Kantivita (Phansidewa), Aug. 3: A Siliguri-based company has invested more than Rs 10 crore to raise a food processing plant here, the produce from which will make its way to several European countries.

Rainbow Agro Foods Limited will export fruits and vegetables grown in the Darjeeling district through the France-based Carrefour Group, which has more than 15,000 stores across the world.

“Around 150 self-help groups and 50 farmer clubs have been formed in Phansidewa and other parts of the district to supply us broccoli, green pea, cauliflower, carrot and pineapple. For mango, we have talked to a supplier in Malda,” said Vishal Gupta, one of the directors of the company. “We are identifying more cultivators to ensure that there is no dearth of supply for our plant has the capacity to produce eight metric tonnes of processed food, be it sliced, diced or pulp, in one shift (of eight hours).”

Vishal’s father R.K. Gupta, who is one of the promoters of the company, said this is the first-of-its-kind project in northeastern India where individual quick freezing (IQF) technology would be used.

In IQF cold air moves through the product, freezing each individual piece on all surfaces as it moves along on a belt.

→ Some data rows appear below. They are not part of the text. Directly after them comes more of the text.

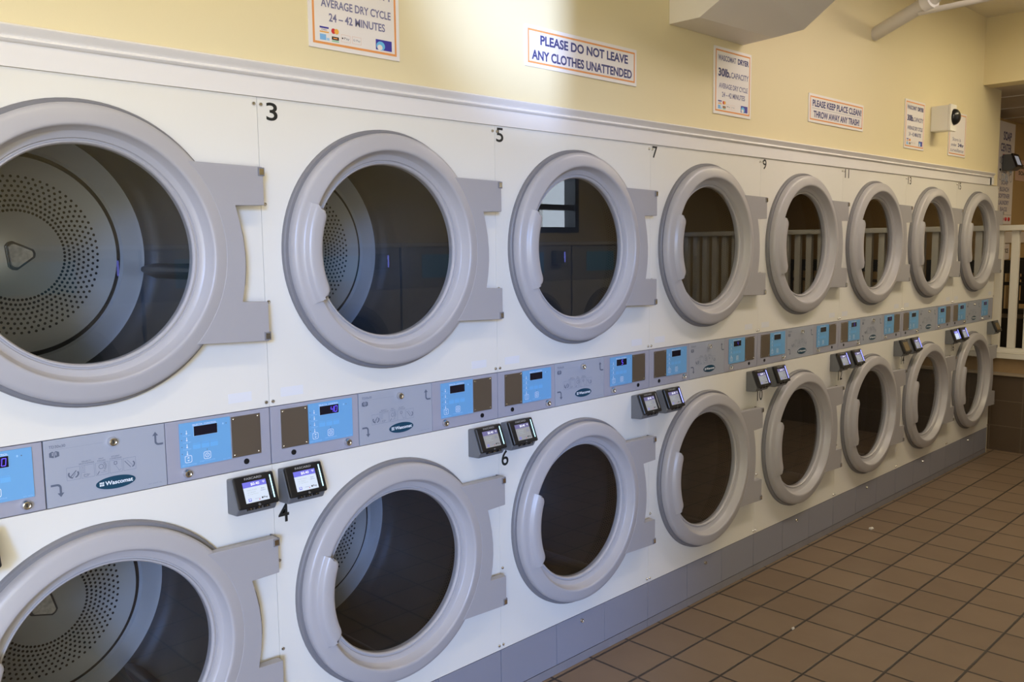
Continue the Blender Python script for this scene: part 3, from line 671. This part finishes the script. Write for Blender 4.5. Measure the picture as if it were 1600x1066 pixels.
# ------------------------------------------------------------------ card readers on the lower dryer fronts
RW = 0.106
def m_rhousing():
    mb = MB(); prof = [(-0.0004, 0.941), (-0.0004, 0.853), (-0.046, 0.8555), (-0.0555, 0.871), (-0.0255, 0.9445)]
    n = len(prof); mb.add([(0, y, z) for y, z in prof] + [(RW, y, z) for y, z in prof], [tuple(range(n))[::-1], tuple(range(n, 2 * n))] + [(i, (i + 1) % n, (i + 1) % n + n, i + n) for i in range(n)], M['housing'])
    return mb.mesh('housing', bevel=0.004, recalc=True)
u = Vector((0, -0.0300, -0.0735)); H = u.length; u.normalize()          # down the sloping face
nrm = Vector((0, u.z, -u.y)); nrm = nrm if nrm.y < 0 else -nrm
# local frame of the sloping face: x across, z up along the slope, -y outwards
FT = Matrix(((1, 0, 0, 0), (0, -nrm.y, -u.y, -0.0255), (0, -nrm.z, -u.z, 0.9445), (0, 0, 0, 1)))
def fmb():
    mb = MB(); mb.T = FT; return mb
def m_rbezel():
    mb = fmb(); mb.box(-0.0005, RW + 0.0005, -0.0135, -0.0002, -0.0795, 0.0005, M['black'])
    me = mb.mesh('bezel', bevel=0.0055, segs=3); return me
def m_rfront():
    mb = fmb(); y = -0.0139; G = M['grey_text']
    mb.text('FASCARD', 0.027, 0.073, -0.0105, -0.0050, y, G, 0.02)
    mb.ring(0.052, -0.0745, 0.0022, 0.0028, y, G, 16); mb.rect(0.0515, 0.0525, -0.0755, -0.0735, y, G)
    for x in (0.028, 0.050, 0.072): mb.box(x - 0.007, x + 0.007, -0.012, -0.004, -0.0845, -0.0793, M['black']); mb.disc(x, -0.0815, 0.0012, 0.0012, -0.0123, M['chrome'], 8)
    mb.box(0.0885, 0.0905, -0.0142, -0.0137, -0.058, -0.020, M['baffle'])
    return mb.mesh('bezel_marks')
def m_rscreen(state):
    mb = fmb(); y = -0.0138
    x0, x1, z0, z1 = 0.0190, 0.0815, -0.0672, -0.0160
    bg, hd = {'on': (M['screen_on'], M['screen_head']), 'dim': (M['screen_dim'], M['screen_dimhead']), 'off': (M['screen_off'], M['screen_off'])}[state]
    mb.box(x0, x1, -0.0142, -0.0136, z0, z1 - 0.0135, bg); mb.box(x0, x1, -0.0142, -0.0136, z1 - 0.0135, z1, hd)
    if state == 'off': return mb.mesh('screen')
    y = -0.0146; I = M['screen_ink']; S = M['screen_soft']; Wt = M['screen_white']
    mb.text('$0.40', x0 + 0.021, x0 + 0.044, z1 - 0.0108, z1 - 0.0032, y, Wt, 0.015)
    for q in range(3): mb.ring(x1 - 0.007, z1 - 0.0095, 0.0014 + 0.002 * q, 0.0022 + 0.002 * q, y, Wt, 8, R(50), R(130))
    mb.text('Insert Card', x0 + 0.008, x0 + 0.033, z1 - 0.0220, z1 - 0.0188, y, S); mb.text('to Start', x0 + 0.008, x0 + 0.030, z1 - 0.0275, z1 - 0.0245, y, S); mb.text('or Tap Phone', x0 + 0.008, x0 + 0.036, z1 - 0.0330, z1 - 0.0300, y, S)
    mb.text('Start', x1 - 0.017, x1 - 0.008, z1 - 0.0225, z1 - 0.0195, y, I); mb.text('options', x1 - 0.019, x1 - 0.006, z1 - 0.0275, z1 - 0.0245, y, I)
    mb.rect(x0 + 0.007, x0 + 0.015, z0 + 0.0035, z0 + 0.0105, y, M['screen_head']); mb.rect(x0 + 0.0085, x0 + 0.0135, z0 + 0.0055, z0 + 0.0095, y - 0.0004, bg)
    mb.text('Learn more', x0 + 0.025, x0 + 0.038, z0 + 0.0070, z0 + 0.0090, y, I); mb.disc(x0 + 0.036, z0 + 0.0045, 0.0016, 0.0012, y, M['red'], 10)
    mb.disc(x1 - 0.0185, z0 + 0.0072, 0.0020, 0.0024, y, M['black'], 12); mb.text('Pay', x1 - 0.0155, x1 - 0.004, z0 + 0.0040, z0 + 0.0098, y, M['black'], 0.01)
    return mb.mesh('screen')
def m_rbar(state):
    mb = fmb(); m = M['bar_' + state]; mb.box(0.0935, 0.0965, -0.0146, -0.0130, -0.066, -0.008, m); return mb.mesh('light_bar', bevel=0.0006)
readers = [  # x on the wall, screen, bar, label
    (-0.745, 'on', 'white', 'black card reader almost wholly cut off by the left edge of the photo'),
    (-0.126, 'on', 'white', 'black card reader with a bright price screen, left of the seam above number 4'),
    (0.014, 'on', 'white', 'black card reader with a bright price screen, directly above the number 4'),
    (0.669, 'dim', 'white', 'black card reader with a greyish screen, left of the seam beside number 6'),
    (0.809, 'dim', 'white', 'black card reader with a greyish screen, up and right of number 6'),
    (1.487, 'dim', 'off', 'card reader with an unlit pale side bar, between the dryers numbered 5 and 7'),
    (1.642, 'dim', 'blue', 'card reader with a blue side bar, below the left corner of dryer 7'),
    (2.308, 'dim', 'blue', 'card reader with a blue side bar, on the right edge of dryer 7'),
    (2.480, 'dim', 'blue', 'card reader with a blue side bar, up and right of number 10'),
    (3.113, 'dim', 'blue', 'card reader with a blue side bar on the right edge of dryer 9'),
    (3.279, 'dim', 'blue', 'card reader with a blue side bar, up and right of number 12'),
    (3.900, 'off', 'off', 'card reader with a tan unlit screen, on the right edge of dryer 11'),
    (4.059, 'dim', 'blue', 'card reader with a blue side bar on the left edge of dryer 13'),
    (4.700, 'on', 'blue', 'card reader with a shining white screen on the right edge of dryer 13'),
    (4.842, 'dim', 'blue', 'card reader with a greyish screen on the left edge of dryer 15'),
    (5.491, 'off', 'off', 'single card reader with a tan screen at the far end beside the railing')]
for x, st, bar, lab in readers:
    t = empty('card_reader', (x, 0, 0)); tag(t, lab, 'card reader', 'card readers on the dryers')
    obj('housing', once('rh', m_rhousing), t); b = obj('bezel', once('rb', m_rbezel), t); obj('bezel_marks', once('rf', m_rfront), b)
    obj('screen', once(('rs', st), lambda: m_rscreen(st)), t); obj('light_bar', once(('rl', bar), lambda: m_rbar(bar)), t)

# ------------------------------------------------------------------ signs on the yellow wall
def sign(name, x0, x1, z0, z1, lab, draw, border=True, in_=0.011, bw=0.006, mtl='paper', group='printed signs above the dryers'):
    mb = MB(); mb.box(x0, x1, -0.0045, -0.0006, z0, z1, M[mtl]); t = obj(name, mb.mesh(name, bevel=0.0006)); tag(t, lab, 'sign', group)
    if border:
        b = MB(); b.frame(x0 + in_, x1 - in_, z0 + in_, z1 - in_, bw, -0.0050, M['orange']); obj('border', b.mesh('border'), t)
    l = MB(); draw(l, x0, x1, z0, z1, -0.0052); obj('lettering', l.mesh('lettering'), t)
    return t
def draw_dryer(l, x0, x1, z0, z1, y):
    N, S = M['navy'], M['navy_soft']; w = x1 - x0; h = z1 - z0
    fx = lambda a: x0 + a * w
    fz = lambda a: z0 + a * h
    l.text('WASCOMAT', fx(.10), fx(.57), fz(.80), fz(.885), y, S, 0.03); l.text('DRYER', fx(.62), fx(.92), fz(.80), fz(.885), y, N, 0.04)
    l.text('30lb.', fx(.11), fx(.43), fz(.565), fz(.69), y, N, 0.04); l.text('CAPACITY', fx(.44), fx(.92), fz(.57), fz(.66), y, S, 0.022)
    l.text('AVERAGE DRY CYCLE', fx(.13), fx(.90), fz(.39), fz(.468), y, S, 0.022); l.text('24 – 42 MINUTES', fx(.21), fx(.83), fz(.262), fz(.34), y, S, 0.022)
    # payment marks
    fz = lambda a: z0 + (.078 + (a - .082) * .78) * h
    l.rect(fx(.11), fx(.205), fz(.225), fz(.245), y, M['violet']); l.rect(fx(.11), fx(.205), fz(.175), fz(.19), y, M['yellow']); l.text('CARD', fx(.13), fx(.185), fz(.198), fz(.218), y, M['navy'])
    l.disc(fx(.255), fz(.21), .024 * w, .024 * w, y, M['red'], 16); l.disc(fx(.287), fz(.21), .024 * w, .024 * w, y - 0.0003, M['yellow'], 16)
    l.rect(fx(.11), fx(.175), fz(.085), fz(.155), y, M['lblue']); l.rect(fx(.18), fx(.21), fz(.085), fz(.115), y, M['pale_ink'])
    l.rect(fx(.235), fx(.31), fz(.105), fz(.145), y, M['blackpaint']); l.rect(fx(.25), fx(.295), fz(.118), fz(.132), y - 0.0003, M['orange']); l.rect(fx(.235), fx(.31), fz(.082), fz(.098), y, M['green'])
    for a in (.335, .455):
        l.frame(fx(a), fx(a + .10), fz(.10), fz(.19), 0.0008, y, M['pink'])
    l.disc(fx(.350), fz(.145), .008 * w, .008 * w, y, M['blackpaint'], 10); l.text('Pay', fx(.368), fx(.425), fz(.125), fz(.16), y, M['grey_ink']); l.text('G Pay', fx(.465), fx(.545), fz(.128), fz(.158), y, M['mid_ink'])
    l.rect(fx(.72), fx(.905), fz(.085), fz(.215), y, M['violet']); l.disc(fx(.775), fz(.135), .05 * w, .045 * h, y - 0.0003, M['sky_ink'], 20); l.disc(fx(.765), fz(.115), .03 * w, .028 * h, y - 0.0006, M['paper'], 16)
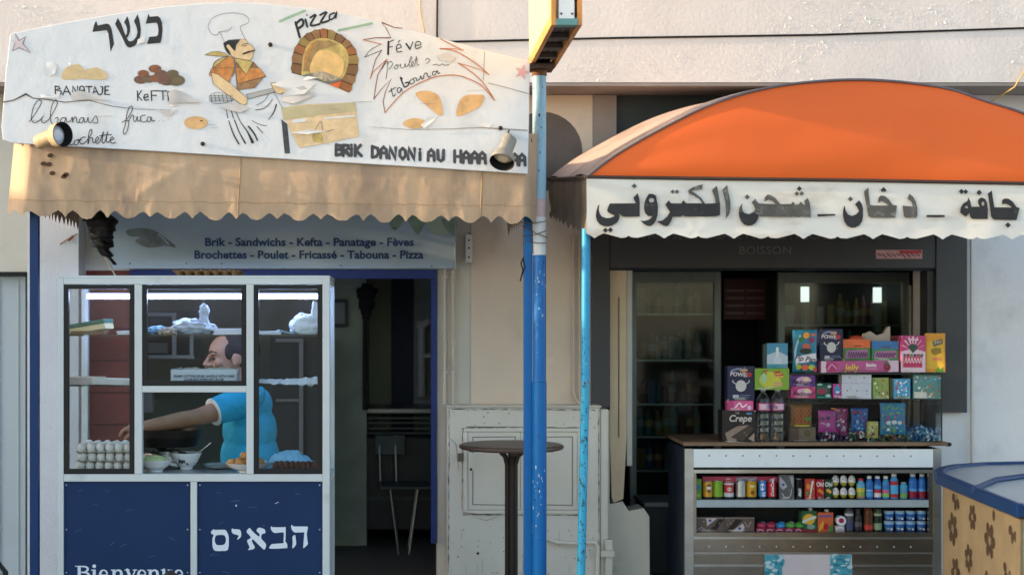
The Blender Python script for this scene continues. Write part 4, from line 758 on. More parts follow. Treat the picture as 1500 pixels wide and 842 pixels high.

Dominique Coulombel and Laury Bouchard, two representatives of the French group that claims to be the second-largest retailer in the world and biggest in Europe running units in 30 countries, visited the Rainbow factory, 30km from Siliguri, yesterday.

“We are here to check out the infrastructure,” Coulombel said. “From collection of raw material to packaging and dispatch, everything has to be hygienic and should match the standard adopted by our other exporting units.”

They visited different wings of the factory, jotted down details, sketched layouts and made suggestions.

The entrepreneurs, on their part, are ready to start operations. “We are waiting for bulk power connection. If things go as planned, we expect to commence operations by next month,” said Vishal.

The factory has four cold rooms, each one with the capacity to store 125 metric tonnes of processed food. “The maximum temperature in these rooms will be minus 24 degrees Celsius. But we can bring it down to minus 30 degrees,” said Vishal.

To meet international parameters, the Guptas have already started advising the farmers.

“It is imperative that they sell us produce of standard quality,” Gupta said. “We have to arrange two rounds of screening and grading, once at the collection centres in villages and another at the factory.”

The directors hinted that direct employment at the unit would be around 60-70, while indirect livelihoods, including those of farmers and transporters, would be higher.